Перцептивная модель произведения искусства не является ни произвольной, ни чисто формальной игрой формы и цвета. Она необходима как точный интерпретатор художественной идеи произведения. Также и содержание произведения искусства не является ни произвольным, ни маловажным. Оно находится в точном соответствии с формальной моделью и тем самым служит конкретным выражением абстрактной темы. Некоторые специалисты, которые следят только за перцептивной моделью, так же не правы, как и те художники-любители, которые обращают внимание лишь на объект художественного изображения. Когда Уистлер назвал портрет своей матери «Расположением серого и черного», он отнесся к своей картине так же односторонне, как тот зритель, который в ней видит лишь изображение сидящей в кресле благородной женщины. Ни формальная модель, ни художественная тема не являются единственным содержанием произведения искусства. Все это лишь средства художественной формы. Они придают картине внутреннюю универсальность.
Психоаналитический путь
Постараемся доказать, почему мы не можем принять интерпретацию художественных символов некоторых теоретиков психоанализа. В их исследованиях мы, прежде всего обнаруживаем стремление истолковать художественный объект как символическое изображение половых органов или отцовского или материнского начала. Наиболее крайние примеры содержатся в книге Г. В. Гроддека «Человек как символ» [1]. Он утверждает, например, что позы фигур в работах Рембрандта «Анатомия», если их рассматривать в последовательности, идущей от заднего плана картины к переднему, а также положение фигур в скульптурной группе «Лаокоон», если их рассматривать, начиная с правой группы и кончая левой, являются изображениями мужского полового органа в стадии возбуждения и ослабления. Самое обычное возражение против подобного истолкования состоит в указании на его односторонность, которая выражается в признании секса самым важным и основным моментом человеческой жизни, к которому самопроизвольно все сводится. Психологи уже указывали, что это положение не является доказанным. В лучшем случае эта теория верна лишь в отношении отдельных индивидов с нарушенной психикой или даже для определенных периодов культуры, на протяжении которых «сверхразгулявшаяся сексуальность перехлестывает всякие пределы». В этой связи Карл Густав Юнг заметил: «Хорошо известно, что, когда у нас сильно болят зубы, мы можем думать только о них и ни о чем больше» [2].

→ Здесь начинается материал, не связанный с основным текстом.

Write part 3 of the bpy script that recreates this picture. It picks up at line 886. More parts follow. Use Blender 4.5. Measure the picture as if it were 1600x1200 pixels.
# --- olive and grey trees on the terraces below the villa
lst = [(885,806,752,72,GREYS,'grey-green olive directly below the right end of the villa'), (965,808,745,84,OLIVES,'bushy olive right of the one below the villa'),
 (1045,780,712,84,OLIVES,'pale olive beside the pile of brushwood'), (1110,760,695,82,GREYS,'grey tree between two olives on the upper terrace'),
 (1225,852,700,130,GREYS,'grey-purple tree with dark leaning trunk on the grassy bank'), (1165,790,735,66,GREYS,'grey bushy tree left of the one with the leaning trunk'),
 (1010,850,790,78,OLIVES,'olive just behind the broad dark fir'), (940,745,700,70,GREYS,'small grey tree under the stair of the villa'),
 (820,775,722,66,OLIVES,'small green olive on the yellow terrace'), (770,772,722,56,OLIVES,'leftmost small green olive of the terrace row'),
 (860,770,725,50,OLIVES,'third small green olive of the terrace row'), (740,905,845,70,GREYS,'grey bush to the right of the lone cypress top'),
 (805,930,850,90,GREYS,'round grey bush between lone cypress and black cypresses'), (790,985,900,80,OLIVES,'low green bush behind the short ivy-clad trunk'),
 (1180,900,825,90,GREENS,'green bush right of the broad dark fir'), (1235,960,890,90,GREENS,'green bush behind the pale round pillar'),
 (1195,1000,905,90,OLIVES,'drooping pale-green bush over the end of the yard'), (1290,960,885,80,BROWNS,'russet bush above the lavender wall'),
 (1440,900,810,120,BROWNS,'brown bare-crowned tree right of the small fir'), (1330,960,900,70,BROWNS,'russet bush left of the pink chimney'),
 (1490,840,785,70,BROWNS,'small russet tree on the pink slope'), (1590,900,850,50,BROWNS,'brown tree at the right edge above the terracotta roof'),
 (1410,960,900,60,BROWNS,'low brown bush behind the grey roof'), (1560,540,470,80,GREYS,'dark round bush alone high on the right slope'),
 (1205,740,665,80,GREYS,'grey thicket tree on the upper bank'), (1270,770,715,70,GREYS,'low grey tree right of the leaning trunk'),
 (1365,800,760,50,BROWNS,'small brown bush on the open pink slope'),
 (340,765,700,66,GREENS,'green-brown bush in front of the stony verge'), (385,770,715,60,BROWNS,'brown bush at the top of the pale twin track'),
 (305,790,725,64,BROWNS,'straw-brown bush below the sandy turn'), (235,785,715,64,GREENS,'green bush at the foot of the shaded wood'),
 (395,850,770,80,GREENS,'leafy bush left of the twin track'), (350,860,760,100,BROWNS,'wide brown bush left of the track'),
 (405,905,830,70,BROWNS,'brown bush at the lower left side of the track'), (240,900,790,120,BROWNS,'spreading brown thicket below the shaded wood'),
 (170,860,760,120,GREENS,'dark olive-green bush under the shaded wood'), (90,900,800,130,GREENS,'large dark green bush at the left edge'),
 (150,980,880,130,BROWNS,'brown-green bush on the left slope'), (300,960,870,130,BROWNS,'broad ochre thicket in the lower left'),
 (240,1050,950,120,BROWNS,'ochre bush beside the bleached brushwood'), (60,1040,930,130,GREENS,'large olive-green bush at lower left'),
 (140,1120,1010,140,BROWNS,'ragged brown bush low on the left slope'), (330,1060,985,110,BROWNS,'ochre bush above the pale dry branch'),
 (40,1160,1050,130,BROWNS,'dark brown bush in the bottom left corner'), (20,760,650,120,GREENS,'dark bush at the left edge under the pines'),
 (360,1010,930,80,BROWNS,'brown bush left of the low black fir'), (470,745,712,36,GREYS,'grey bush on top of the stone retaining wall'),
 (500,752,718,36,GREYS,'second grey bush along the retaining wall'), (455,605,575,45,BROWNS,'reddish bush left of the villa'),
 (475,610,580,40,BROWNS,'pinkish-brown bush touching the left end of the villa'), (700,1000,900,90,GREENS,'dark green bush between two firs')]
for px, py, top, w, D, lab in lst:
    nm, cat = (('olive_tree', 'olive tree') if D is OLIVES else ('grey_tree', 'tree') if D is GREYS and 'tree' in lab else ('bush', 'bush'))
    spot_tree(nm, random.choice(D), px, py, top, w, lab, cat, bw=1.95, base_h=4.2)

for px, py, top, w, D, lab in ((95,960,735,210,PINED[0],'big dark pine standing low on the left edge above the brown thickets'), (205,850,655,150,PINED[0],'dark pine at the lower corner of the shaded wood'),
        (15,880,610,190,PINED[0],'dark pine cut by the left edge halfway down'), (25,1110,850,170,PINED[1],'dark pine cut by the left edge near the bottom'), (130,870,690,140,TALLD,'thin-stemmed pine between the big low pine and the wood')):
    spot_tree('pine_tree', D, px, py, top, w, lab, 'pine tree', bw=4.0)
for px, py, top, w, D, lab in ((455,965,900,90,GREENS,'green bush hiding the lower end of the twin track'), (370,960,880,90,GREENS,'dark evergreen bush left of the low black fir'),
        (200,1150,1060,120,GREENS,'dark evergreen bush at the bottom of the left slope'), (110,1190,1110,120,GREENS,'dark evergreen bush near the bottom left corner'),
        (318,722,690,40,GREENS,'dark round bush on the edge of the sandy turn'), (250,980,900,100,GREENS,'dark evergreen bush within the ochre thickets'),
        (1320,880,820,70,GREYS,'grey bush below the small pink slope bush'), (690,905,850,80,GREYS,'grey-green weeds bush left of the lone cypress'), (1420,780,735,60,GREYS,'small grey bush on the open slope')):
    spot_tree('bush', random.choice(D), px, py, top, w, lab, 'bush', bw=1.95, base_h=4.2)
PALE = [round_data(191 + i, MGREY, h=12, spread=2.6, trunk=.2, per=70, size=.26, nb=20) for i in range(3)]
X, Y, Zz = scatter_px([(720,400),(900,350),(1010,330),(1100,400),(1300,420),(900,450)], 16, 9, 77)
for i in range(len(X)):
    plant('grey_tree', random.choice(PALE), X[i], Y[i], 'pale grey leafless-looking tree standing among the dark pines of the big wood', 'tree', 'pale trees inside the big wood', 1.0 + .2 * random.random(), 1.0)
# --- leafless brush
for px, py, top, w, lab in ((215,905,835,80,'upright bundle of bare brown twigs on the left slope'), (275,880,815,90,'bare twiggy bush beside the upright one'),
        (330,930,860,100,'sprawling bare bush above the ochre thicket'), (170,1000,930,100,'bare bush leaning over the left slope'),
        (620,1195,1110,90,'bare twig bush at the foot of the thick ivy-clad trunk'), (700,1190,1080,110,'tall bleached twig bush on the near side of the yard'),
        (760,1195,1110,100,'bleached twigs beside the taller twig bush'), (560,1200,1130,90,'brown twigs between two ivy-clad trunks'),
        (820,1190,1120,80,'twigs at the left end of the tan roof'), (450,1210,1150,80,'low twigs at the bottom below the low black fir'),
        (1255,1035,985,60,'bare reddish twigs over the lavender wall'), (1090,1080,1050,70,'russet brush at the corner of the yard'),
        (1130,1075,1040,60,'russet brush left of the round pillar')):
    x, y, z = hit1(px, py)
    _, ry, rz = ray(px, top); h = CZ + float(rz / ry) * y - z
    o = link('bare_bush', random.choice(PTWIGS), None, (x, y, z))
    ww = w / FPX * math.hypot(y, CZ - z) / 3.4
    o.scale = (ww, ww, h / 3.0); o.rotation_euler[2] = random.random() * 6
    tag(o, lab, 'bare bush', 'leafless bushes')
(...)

Но, по-видимому, более существенным является другое возражение. Психоанализ рассматривает зрительно воспринимаемые факты в произведении искусства как изображение других одинаково конкретных и индивидуальных фактов. Если мы после анализа произведения искусства ничего в нем не находим, кроме намеков на органы и функции человеческого тела, то удивительно, что же де лает искусство таким универсальным и заведомо важным творением человеческого разума? Его роль оказывается в данном случае весьма жалкой. Секс является не более важным и не менее символичным, чем другие виды человеческого опыта. В различных видах искусства, так же как и в обычном употреблении, «нейтральные» ситуации часто используются как завуалированный намек на сексуальное значение. Например, Рабле предупреждал мужей остерегаться монахов потому, что даже тень монастырской колокольни является плодородной.